Varela has pleaded not guilty to the charge. His trial is set for Jan. 6 in Muscatine County Court.

Code of Conduct and policy violations

Muscatine fired Varela July 12 for violating the police department's Code of Conduct and the city's video recording policy for body and in-car cameras, the city said.

"The behavior was discovered following the review of a recent arrest," said city spokesman Kevin Jenison. "Mr. Varela had chosen to appeal his termination to the Civil Service Commission, but has apparently chosen to take his case directly to court."

On Aug. 9, Varela, a veteran, appealed his firing, alleging the city violated the law by firing him without first holding a hearing.

In court records, Varela claims he was verbally terminated July 12 and given written notice of termination July 17. Varela claims he received notice July 30 that the city would hold an Aug. 2 hearing pursuant to state code chapter 35C regarding veterans preference.

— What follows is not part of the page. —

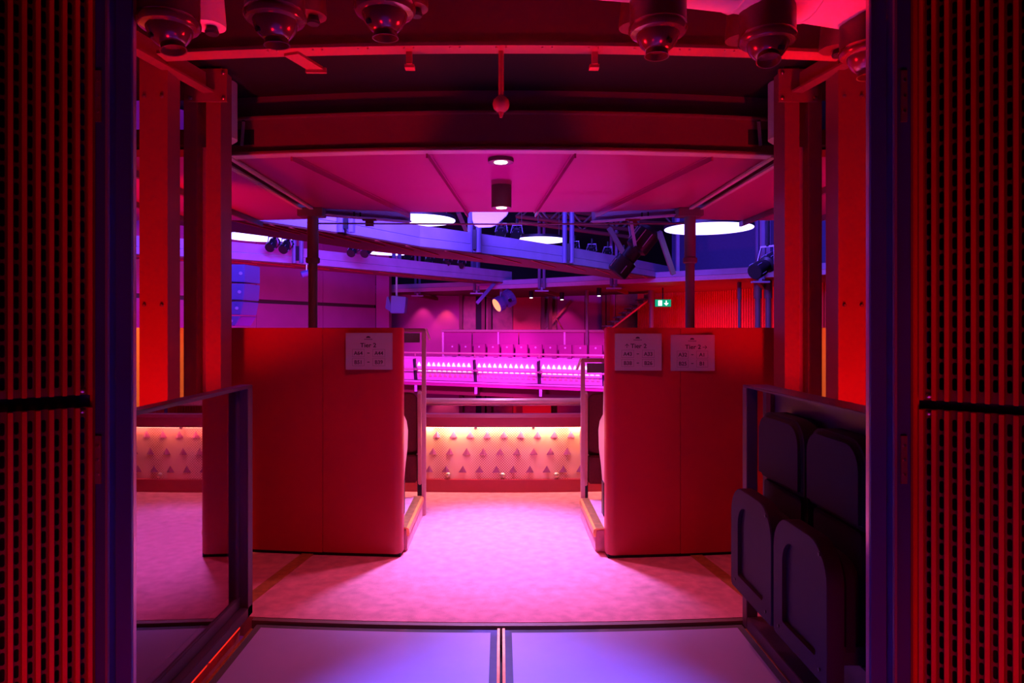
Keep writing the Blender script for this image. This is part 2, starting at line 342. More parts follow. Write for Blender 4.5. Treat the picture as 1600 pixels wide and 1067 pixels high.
# low red partition walls either side of the aisle
def arc_strip(x0, x1, R, th, z0, z1, n=10, corner=False):
    front = [(x0+(x1-x0)*k/n, arcY(x0+(x1-x0)*k/n, R)) for k in range(n+1)]
    back = [(x, y+th) for x, y in front]
    if corner:
        sx = 1 if x1 > x0 else -1; r = 0.05; yf = front[0][1]; yb = back[0][1]; c = []
        for k in range(7): a = PI/2*k/6; c.append((x0+sx*(r-r*math.sin(PI/2-a)*1.0) if False else x0+sx*(r-r*math.cos(a)), yf+r-r*math.sin(a)))
        front = [p for p in front if abs(p[0]-x0) > r+0.005]; back = [(x0, yb)]+[p for p in back if abs(p[0]-x0) > r]
        front = c+front
    return [Vector((x, y, z0)) for x, y in front]+[Vector((x, y, z0)) for x, y in reversed(back)]
def partition(s, x0, label):
    t = thing('partition_wall', (s*1.5, 4.4, 0), label, 'partition', 'low red partition walls')
    R = 10.995 if s < 0 else 11.02
    cuts = [x0, 1.142, 1.95, 2.75, 3.5]
    for k in range(4):
        a, b = cuts[k], cuts[k+1]-0.0012
        MB().prism(arc_strip(s*a, s*b, R, 0.10, 0.022, 1.457, corner=(k == 0)), (0, 0, 1.435)).build('wall_panel', 'red_wall' if k < 2 else 'seat_shell', t, bevel=0.004 if k == 0 else 0.0008, smooth=True)
    MB().prism(arc_strip(s*(x0+0.012), s*3.5, R-0.015, 0.07, 0, 0.024), (0, 0, 0.026)).build('plinth', 'dark_gap', t)
    if s < 0:
        MB().prism([(x, y, z) for x, z in [(-0.88+u, 1.065+v) for u, v in rrect(0.445, 0.77, 0.10)] for y in (4.50,)], (0, 0.1, 0)).build('padding', 'seat_shell', t, bevel=0.02, smooth=True)
    return t
pL = partition(-1, 0.628, 'low red partition wall carrying the single seat sign'); pR = partition(1, 0.664, 'low red partition wall carrying two seat signs')

# ------------------------------------------------------------------ signs
def text_mesh(s, parent, xc, zb, h, y, m, name='lettering', sx=1.0):
    cu = bpy.data.curves.new(name, 'FONT'); cu.body = s; cu.size = h/0.70; cu.align_x = 'CENTER'; cu.extrude = 0.0006; cu.offset = h*0.022; cu.resolution_u = 4
    to = bpy.data.objects.new('tmp', cu); me = bpy.data.meshes.new_from_object(to); bpy.data.objects.remove(to)
    org = ORG[parent.name]; me.name = name
    for v in me.vertices: v.co = Vector((xc+v.co.x*sx, y-v.co.z, zb+v.co.y))-org
    me.materials.clear(); me.materials.append(M[m]); o = bpy.data.objects.new(name, me); C.objects.link(o); o.parent = parent; return o
def seat_sign(x0, x1, y0, y1, Y, title, codes, arrow, label):
    a, b = P(x0, y1, Y), P(x1, y0, Y); W, H = b.x-a.x, b.z-a.z
    t = thing('seat_sign', ((a.x+b.x)/2, Y, a.z), label, 'sign', 'seat signs on the partition walls')
    MB().box(a.x, Y, a.z, b.x, Y+0.012, b.z).build('plate', 'sign', t, bevel=0.002)
    yy = Y-0.0005; X = lambda u: a.x+u*W; Z = lambda v: b.z-v*H
    # emblem: a small dark dome over a line of tiny marks
    m_ = MB(); pts = [(X(0.485)+0.014*math.cos(q), yy, Z(0.135)+0.011*math.sin(q)) for q in [PI*k/8 for k in range(9)]]; m_.prism(pts, (0, 0.001, 0)); m_.build('emblem', 'ink', t)
    m_ = MB()
    for k in range(7): m_.box(X(0.40)+k*0.0075, yy, Z(0.185), X(0.40)+k*0.0075+0.005, yy+0.001, Z(0.185)+0.005)
    tag(m_.build('emblem_line', 'ink', t), kind='stuff')
    tx = 0.485 if not arrow else 0.505
    text_mesh(title, t, X(tx), Z(0.39), 0.0265, yy, 'ink', 'title', 1.08)
    if arrow == 'up':
        MB().bar((X(0.255), yy, Z(0.39)), (X(0.255), yy, Z(0.285)), 0.003, 0.001, (0,1,0)).bar((X(0.215), yy, Z(0.335)), (X(0.257), yy, Z(0.28)), 0.003, 0.001, (0,1,0)).bar((X(0.295), yy, Z(0.335)), (X(0.253), yy, Z(0.28)), 0.003, 0.001, (0,1,0)).build('arrow', 'ink', t)
    if arrow == 'right':
        MB().bar((X(0.72), yy, Z(0.345)), (X(0.81), yy, Z(0.345)), 0.003, 0.001, (0,1,0)).bar((X(0.775), yy, Z(0.295)), (X(0.815), yy, Z(0.347)), 0.003, 0.001, (0,1,0)).bar((X(0.775), yy, Z(0.395)), (X(0.815), yy, Z(0.343)), 0.003, 0.001, (0,1,0)).build('arrow', 'ink', t)
    for r, (c0, c1) in enumerate(codes):
        v = (0.60, 0.845)[r]
        for u, c in ((0.272, c0), (0.712, c1)):
            text_mesh(c, t, X(u), Z(v), 0.0230, yy, 'ink', 'seat_code', 1.0)
            hx, z0, z1 = 0.130, Z(v+0.05), Z(v-0.155); e = 0.0011
            MB().box(X(u-hx), yy, z0, X(u+hx), yy+0.001, z0+e).box(X(u-hx), yy, z1-e, X(u+hx), yy+0.001, z1).box(X(u-hx), yy, z0, X(u-hx)+e, yy+0.001, z1).box(X(u+hx)-e, yy, z0, X(u+hx), yy+0.001, z1).build('code_frame', 'ink', t)
        MB().box(X(0.463), yy, Z(v-0.06), X(0.515), yy+0.001, Z(v-0.04)).build('dash', 'ink', t)
seat_sign(540, 613, 520, 577.5, 4.305, 'Tier 2', (('A64', 'A44'), ('B51', 'B39')), None, 'pale square seat sign reading Tier 2 A64 to A44')
seat_sign(961, 1034, 521, 579, 4.28, 'Tier 2', (('A43', 'A33'), ('B38', 'B26')), 'up', 'pale seat sign reading Tier 2 A43 to A33 with upward arrow')
seat_sign(1048, 1117, 523, 579.5, 4.33, 'Tier 2', (('A32', 'A1'), ('B25', 'B1')), 'right', 'pale seat sign reading Tier 2 A32 to A1 with sideways arrow')

# ------------------------------------------------------------------ steps, aisle rails, row seats
def platform(s, lab, ya, yb):
    t = thing('seating_step', (s*1.2, 4.9, 0), lab, 'step', 'carpeted seating steps')
    MB().prism([(s*0.612, ya+0.02, 0), (s*1.9, ya+0.17, 0), (s*1.9, yb, 0), (s*0.606, yb, 0)], (0, 0, 0.15)).build('carpet_block', 'carpet', t, bevel=0.008)
    prof = [(0.016*math.cos(q), 0.016*math.sin(q)) for q in [PI*k/6 for k in range(-1, 7)]]
    m_ = MB(); x = s*0.612
    sec = [(-s*0.012, -0.05), (-s*0.018, -0.03), (-s*0.014, -0.004), (0, 0.006), (s*0.055, 0.006), (s*0.055, 0.0), (s*0.004, -0.004), (s*0.0, -0.05)]
    m_.sweep([[Vector((x+u, y, 0.155+v)) for u, v in sec] for y in (ya+0.01, yb-0.005)]); m_.build('nosing', 'brass', t, smooth=True)
platform(-1, 'carpeted step with brass nosing left of the aisle', 4.42, 5.27); platform(1, 'carpeted step with brass nosing right of the aisle', 4.40, 5.20)

def aisle_rail(s, x, y, ztop, lab):
    t = thing('aisle_rail', (x, y, 0), lab, 'rail', 'end rails beside the aisle')
    MB().box(x-0.016, y-0.02, 0, x+0.016, y+0.02, ztop-0.03).build('post', 'rail', t, bevel=0.006)
    xe = x+s*1.1
    MB().box(min(x-s*0.022, xe), y-0.05, ztop-0.03, max(x-s*0.022, xe), y+0.02, ztop).build('top_rail', 'rail', t, bevel=0.006)
    MB().box(min(x+s*0.03, xe), y-0.02, ztop-0.11, max(x+s*0.03, xe), y-0.005, ztop-0.036).build('apron', 'steel_dark', t)
    MB().prism([(x-s*0.022, y-0.05, ztop-0.001), (x-s*0.022, y+0.02, ztop-0.001), (x-s*0.05, y+0.06, ztop-0.09), (x-s*0.05, y-0.01, ztop-0.09)], (s*0.012, 0, 0)).build('end_cap', 'rail', t)
    MB().box(xe-0.02, y-0.02, 0.0, xe+0.02, y+0.02, ztop-0.036).build('post', 'rail', t)
aisle_rail(-1, -0.60, 5.31, 1.452, 'taller square end rail left of the aisle'); aisle_rail(1, 0.628, 5.25, 1.222, 'lower square end rail right of the aisle')

def row_seat(x0, x1, y, z, s, lab):      # x1 is the aisle end, the seat looks towards the stage (+Y)
    xm = (x0+x1)/2; wd = abs(x1-x0); t = thing('theatre_chair', (xm, y+0.1, z), lab, 'seat', 'seats at the aisle')
    def slab(w, h, r, zc, yb, th, tilt, nm, m_):
        pts = [Vector((xm+u, yb+tilt*(-v), zc+v)) for u, v in rrect(w, h, r)]
        return MB().prism(pts, (0, th, 0)).build(nm, m_, t, bevel=0.012, smooth=True)
    slab(wd-0.015, 0.49, 0.07, z+0.70, y, 0.03, 0.12, 'back_shell', 'seat_cloth')
    slab(wd-0.05, 0.46, 0.06, z+0.70, y+0.032, 0.07, 0.12, 'back_cushion', 'seat_cloth')
    MB().box(xm-wd/2+0.03, y+0.10, z+0.40, xm+wd/2-0.03, y+0.20, z+0.80).build('seat', 'seat_cloth', t, bevel=0.03, smooth=True)
    MB().box(xm-wd/2+0.02, y+0.0, z+0.22, xm+wd/2-0.02, y+0.10, z+0.44).build('underframe', 'seat_cloth', t, bevel=0.01)
    for e in (-1, 1):
        xe = xm+e*(wd/2+0.004); out = [(yy, zz) for yy, zz in ((-0.03, 0.93), (0.02, 0.955), (0.07, 0.93), (0.10, 0.70), (0.26, 0.63), (0.33, 0.55), (0.30, 0.42), (0.18, 0.30), (0.12, 0.20), (0.02, 0.20), (-0.01, 0.45))]
        MB().prism([(xe-0.014, y+a, z+b) for a, b in out], (0.028, 0, 0)).build('end_panel', 'seat_shell', t, bevel=0.006, smooth=True)
        MB().box(xe-0.02, y+0.03, z, xe+0.02, y+0.12, z+0.23).build('leg', 'equip', t)
row_seat(-1.15, -0.655, 5.44, 0, -1, 'dark red front row seat left of the aisle'); row_seat(1.17, 0.675, 5.40, 0, 1, 'dark red front row seat right of the aisle')
row_seat(-1.19, -0.70, 4.68, 0.157, -1, 'dark red second row seat behind the wall with one sign'); row_seat(1.21, 0.73, 4.68, 0.157, 1, 'dark red second row seat behind the wall with two signs')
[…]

Section 35C.6 of Iowa code, regarding removal and review of public employees, states: "No person holding a public position by appointment or employment, and belonging to any of the classes of persons to whom a preference is herein granted, shall be removed from such position or employment except for incompetency or misconduct shown after a hearing, upon due notice, upon stated charges, and with the right of such employee or appointee to a review by a writ of certiorari or at such person’s election, to judicial review in accordance with the terms of the Iowa administrative procedure Act, chapter 17A, if that is otherwise applicable to their case."

Varela believes he should have received that hearing before he was terminated, because veterans are a protected class of employees given preference. In his appeal, he asks to be reinstated with full back pay and benefits to July 12.

Varela was hired by the Muscatine Police Department on Dec. 20, 2016, and formally sworn in as an officer April 20, 2017. According to previous reporting, he joined the military in 2011 and was honorably discharged in 2014.

The city's response

The city said it could not comment on state code 35C as it pertains to Varela, as the issue is "now the matter of litigation."

"Additionally, the city's general policy is not to comment on personnel matters," Jenison said.

But in general, Jenison said, "Employees that have civil service status have the right to appeal to the Civil Service Commission. This is a three-person, autonomous board appointed by the city council, that has authority under Iowa Code Section 400. They hear matters of appeal related to suspension, demotion, and termination of civil service covered employees. To date, Mr. Varela has chosen to exercise his right to appeal with the court."

According to State Code 80F.1, the Peace Officers and Public Safety and Emergency Personnel Bill of Rights, "A formal administrative investigation of an officer shall be commenced and completed in a reasonable period of time and an officer shall be immediately notified of the results of the investigation when the investigation is completed."

But the bill of rights does not apply to a "criminal investigation of an officer or where other investigations pursuant to state or federal law require different investigatory procedures."